Aussi les premiers secours, avertis par des enfants qui gardaient les vaches sur la dune et venus à marée basse, les cherchent-ils vainement à l’endroit de leur premier refuge et repartent sans les avoir trouvés et sans s’être fait remarquer par eux. Au lever du jour, ils peuvent se faire repérer par des hommes qui observent les rochers avec des longues-vues. Vers dix heures du matin, huit hommes mettent un bateau à l’eau et viennent les récupérer sur leur rocher. Ils sont accueillis par des parents en larmes et de nombreux Guisséniens et Kerlouanais rassemblés sur la dune. Tout le monde est persuadé que leurs trois compagnons ont péri dans la tempête.

Ce n’est que le lendemain matin que la bonne nouvelle arrive sous la forme d’une dépêche transmise par la Préfecture Maritime de Brest et communiquée par le sémaphore de Kérisoc, en Plouguerneau : "4 août - 3h45 soir - sémaphore du Créac’h, Ouessant - Vapeur espagnol Aurrera, de Bilbao, venant du Nord-Est, route Sud, signale avoir recueilli ce matin embarcation et trois prêtres français - Lui avons demandé à quel endroit - Il a répondu à Guissény". Le bateau espagnol se dirige vers Gênes pour livrer du charbon anglais.

Les trois prêtres avaient réussi à maintenir leur barque à la surface de l’eau malgré les lames qui la ballottaient, vidant tant bien que mal l’embarcation à l’aide de leurs sabots. C’est à six heures et demie qu’ils aperçoivent un bateau et lui font des signaux en attachant un mouchoir à un haveneau et agitant une rame. En fait, ils ont déjà été repérés par l’officier en second du bateau qui est de quart à la passerelle. Le commandant fait approcher le bateau et l’équipage lance des bouées. Après quelques manœuvres difficiles, un marin espagnol saute dans leur barque et organise le transbordement. Les prêtres reçoivent du café chaud, des habits secs, puis des cabines pour se reposer.
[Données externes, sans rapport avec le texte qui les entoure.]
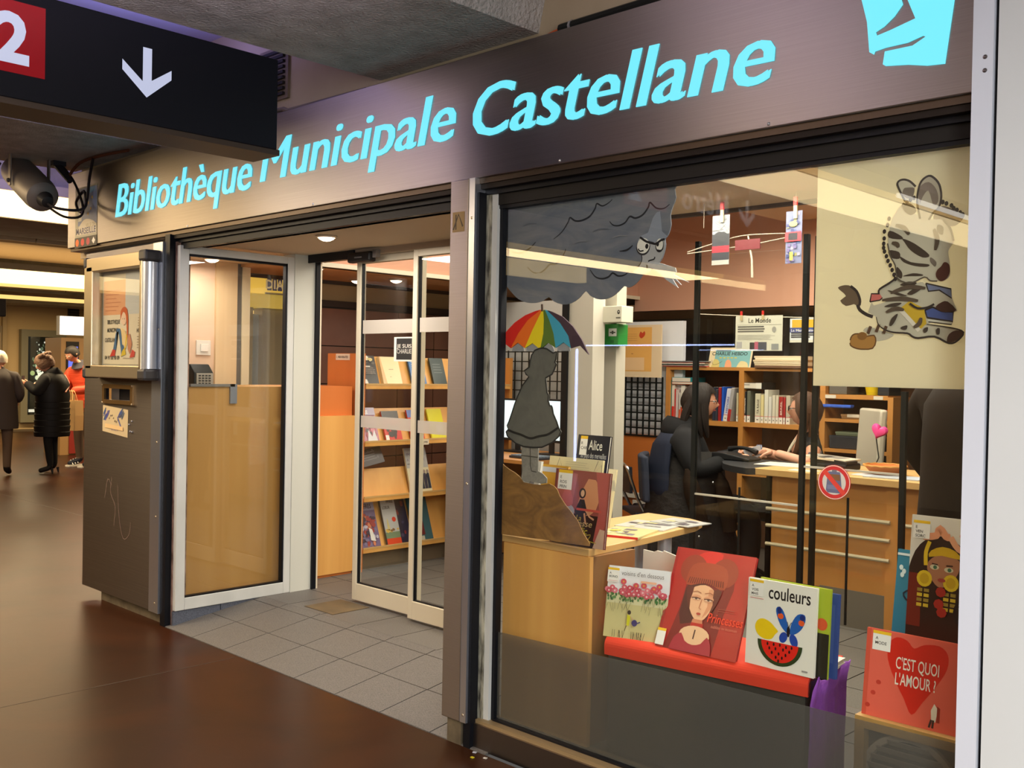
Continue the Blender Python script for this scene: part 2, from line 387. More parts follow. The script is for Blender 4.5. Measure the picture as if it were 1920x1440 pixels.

Le 14 août, ils arrivent à Gênes où ils sont accueillis par le Vice-Consul de France qui leur apprend que leurs deux compagnons ont bien été sauvés. Ils quittent leurs sauveteurs avec émotion et le vice-consul les conduits chez un marchand de soutanes. Celui-ci les conduit à la gare le lendemain et ils arrivent à Paris le 16 août au matin, puis à Landerneau avant la nuit. Ils sont conduits en voiture à Guissény où ils arrivent à 10 heures du soir. Au mois de septembre, tous les cinq participent au pèlerinage de Lourdes.